> _Exercise details_
Retype each line of the listing below, from the first through the one holding "S.camera = cam", with no other lines.

> _Exercise materials_
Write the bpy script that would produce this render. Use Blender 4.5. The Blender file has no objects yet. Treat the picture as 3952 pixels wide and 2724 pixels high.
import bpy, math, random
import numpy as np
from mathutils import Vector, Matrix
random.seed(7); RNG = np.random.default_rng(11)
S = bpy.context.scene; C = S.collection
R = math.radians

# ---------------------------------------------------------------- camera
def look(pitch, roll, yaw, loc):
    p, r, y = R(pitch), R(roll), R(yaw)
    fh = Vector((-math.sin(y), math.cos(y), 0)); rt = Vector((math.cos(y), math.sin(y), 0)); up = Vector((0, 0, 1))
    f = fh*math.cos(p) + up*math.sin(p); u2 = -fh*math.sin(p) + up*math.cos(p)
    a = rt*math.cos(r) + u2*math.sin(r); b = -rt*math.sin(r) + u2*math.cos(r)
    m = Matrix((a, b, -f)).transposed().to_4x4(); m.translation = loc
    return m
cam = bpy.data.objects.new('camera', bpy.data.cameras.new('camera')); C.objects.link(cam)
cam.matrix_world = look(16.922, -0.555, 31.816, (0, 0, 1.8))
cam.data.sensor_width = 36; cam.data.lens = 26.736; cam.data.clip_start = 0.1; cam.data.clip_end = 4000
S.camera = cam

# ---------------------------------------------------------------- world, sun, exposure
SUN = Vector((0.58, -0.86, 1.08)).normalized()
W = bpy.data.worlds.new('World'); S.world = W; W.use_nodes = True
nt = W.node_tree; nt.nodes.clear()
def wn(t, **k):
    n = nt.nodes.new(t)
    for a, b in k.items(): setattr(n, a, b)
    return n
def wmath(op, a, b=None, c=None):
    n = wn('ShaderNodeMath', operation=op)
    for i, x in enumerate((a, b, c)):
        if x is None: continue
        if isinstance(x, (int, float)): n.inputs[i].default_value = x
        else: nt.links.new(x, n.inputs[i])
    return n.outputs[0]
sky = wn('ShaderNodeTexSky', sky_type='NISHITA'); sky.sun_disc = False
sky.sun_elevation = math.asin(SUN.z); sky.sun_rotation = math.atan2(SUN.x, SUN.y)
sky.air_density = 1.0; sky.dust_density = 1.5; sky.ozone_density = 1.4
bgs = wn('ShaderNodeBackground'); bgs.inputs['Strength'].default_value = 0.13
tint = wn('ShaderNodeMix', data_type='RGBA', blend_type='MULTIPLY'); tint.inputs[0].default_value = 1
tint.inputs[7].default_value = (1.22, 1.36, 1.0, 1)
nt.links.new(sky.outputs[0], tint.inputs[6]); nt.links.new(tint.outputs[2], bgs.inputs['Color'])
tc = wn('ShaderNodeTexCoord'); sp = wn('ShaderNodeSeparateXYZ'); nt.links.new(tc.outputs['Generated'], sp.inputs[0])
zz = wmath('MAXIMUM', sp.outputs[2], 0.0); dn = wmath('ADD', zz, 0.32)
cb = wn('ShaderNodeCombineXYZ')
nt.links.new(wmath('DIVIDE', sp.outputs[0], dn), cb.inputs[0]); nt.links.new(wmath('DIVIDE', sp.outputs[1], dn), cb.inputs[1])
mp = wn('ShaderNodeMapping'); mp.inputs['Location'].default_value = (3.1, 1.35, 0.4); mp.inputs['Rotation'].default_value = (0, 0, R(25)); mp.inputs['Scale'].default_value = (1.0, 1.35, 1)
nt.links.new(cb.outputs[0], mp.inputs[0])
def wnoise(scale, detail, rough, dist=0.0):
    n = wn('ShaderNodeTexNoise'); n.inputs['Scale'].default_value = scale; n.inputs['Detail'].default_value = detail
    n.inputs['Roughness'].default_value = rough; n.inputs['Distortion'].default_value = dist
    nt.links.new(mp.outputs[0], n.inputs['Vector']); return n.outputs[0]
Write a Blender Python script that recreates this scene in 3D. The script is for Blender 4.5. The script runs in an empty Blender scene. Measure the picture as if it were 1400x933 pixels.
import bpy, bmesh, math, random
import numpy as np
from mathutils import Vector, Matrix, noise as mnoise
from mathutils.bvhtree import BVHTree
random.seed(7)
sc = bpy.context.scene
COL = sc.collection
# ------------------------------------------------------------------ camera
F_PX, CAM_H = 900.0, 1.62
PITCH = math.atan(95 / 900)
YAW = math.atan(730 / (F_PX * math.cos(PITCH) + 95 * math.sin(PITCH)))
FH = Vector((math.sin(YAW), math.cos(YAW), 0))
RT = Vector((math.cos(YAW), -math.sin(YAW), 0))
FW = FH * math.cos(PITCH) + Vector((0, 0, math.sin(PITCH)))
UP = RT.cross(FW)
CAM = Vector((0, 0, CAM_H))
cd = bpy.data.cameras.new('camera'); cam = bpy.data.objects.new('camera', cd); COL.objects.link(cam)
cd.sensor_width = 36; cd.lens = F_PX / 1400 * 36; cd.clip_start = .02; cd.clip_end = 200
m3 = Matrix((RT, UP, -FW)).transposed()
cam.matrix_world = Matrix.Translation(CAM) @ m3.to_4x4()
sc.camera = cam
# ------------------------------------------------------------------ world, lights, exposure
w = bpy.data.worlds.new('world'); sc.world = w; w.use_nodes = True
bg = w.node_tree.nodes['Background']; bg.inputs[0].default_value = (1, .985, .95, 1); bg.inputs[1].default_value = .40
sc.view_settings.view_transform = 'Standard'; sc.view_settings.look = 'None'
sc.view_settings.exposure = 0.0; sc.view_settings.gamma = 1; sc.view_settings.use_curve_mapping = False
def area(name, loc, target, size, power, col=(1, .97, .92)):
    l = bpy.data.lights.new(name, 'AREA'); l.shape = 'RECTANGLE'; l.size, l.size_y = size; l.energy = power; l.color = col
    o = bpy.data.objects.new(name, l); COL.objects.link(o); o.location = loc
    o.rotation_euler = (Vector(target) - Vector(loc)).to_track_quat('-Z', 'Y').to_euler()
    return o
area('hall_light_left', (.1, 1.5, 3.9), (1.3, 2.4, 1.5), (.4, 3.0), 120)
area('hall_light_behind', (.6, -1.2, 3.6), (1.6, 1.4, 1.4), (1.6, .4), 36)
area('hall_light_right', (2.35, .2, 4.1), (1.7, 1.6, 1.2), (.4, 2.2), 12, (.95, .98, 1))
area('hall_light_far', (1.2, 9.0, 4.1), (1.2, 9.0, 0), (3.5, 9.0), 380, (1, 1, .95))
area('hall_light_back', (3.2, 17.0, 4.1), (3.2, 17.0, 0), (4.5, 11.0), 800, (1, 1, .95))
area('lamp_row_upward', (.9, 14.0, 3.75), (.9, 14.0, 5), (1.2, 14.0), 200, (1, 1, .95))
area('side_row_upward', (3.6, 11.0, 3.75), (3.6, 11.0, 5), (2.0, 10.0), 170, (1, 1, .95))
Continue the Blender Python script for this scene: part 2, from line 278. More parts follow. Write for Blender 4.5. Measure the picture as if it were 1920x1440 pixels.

> _Completed exercise_
Write the bpy script that would produce this render. Use Blender 4.5. The Blender file has no objects yet. Treat the picture as 3952 pixels wide and 2724 pixels high.
import bpy, math, random
import numpy as np
from mathutils import Vector, Matrix
random.seed(7); RNG = np.random.default_rng(11)
S = bpy.context.scene; C = S.collection
R = math.radians

# ---------------------------------------------------------------- camera
def look(pitch, roll, yaw, loc):
    p, r, y = R(pitch), R(roll), R(yaw)
    fh = Vector((-math.sin(y), math.cos(y), 0)); rt = Vector((math.cos(y), math.sin(y), 0)); up = Vector((0, 0, 1))
    f = fh*math.cos(p) + up*math.sin(p); u2 = -fh*math.sin(p) + up*math.cos(p)
    a = rt*math.cos(r) + u2*math.sin(r); b = -rt*math.sin(r) + u2*math.cos(r)
    m = Matrix((a, b, -f)).transposed().to_4x4(); m.translation = loc
    return m
cam = bpy.data.objects.new('camera', bpy.data.cameras.new('camera')); C.objects.link(cam)
cam.matrix_world = look(16.922, -0.555, 31.816, (0, 0, 1.8))
cam.data.sensor_width = 36; cam.data.lens = 26.736; cam.data.clip_start = 0.1; cam.data.clip_end = 4000
S.camera = cam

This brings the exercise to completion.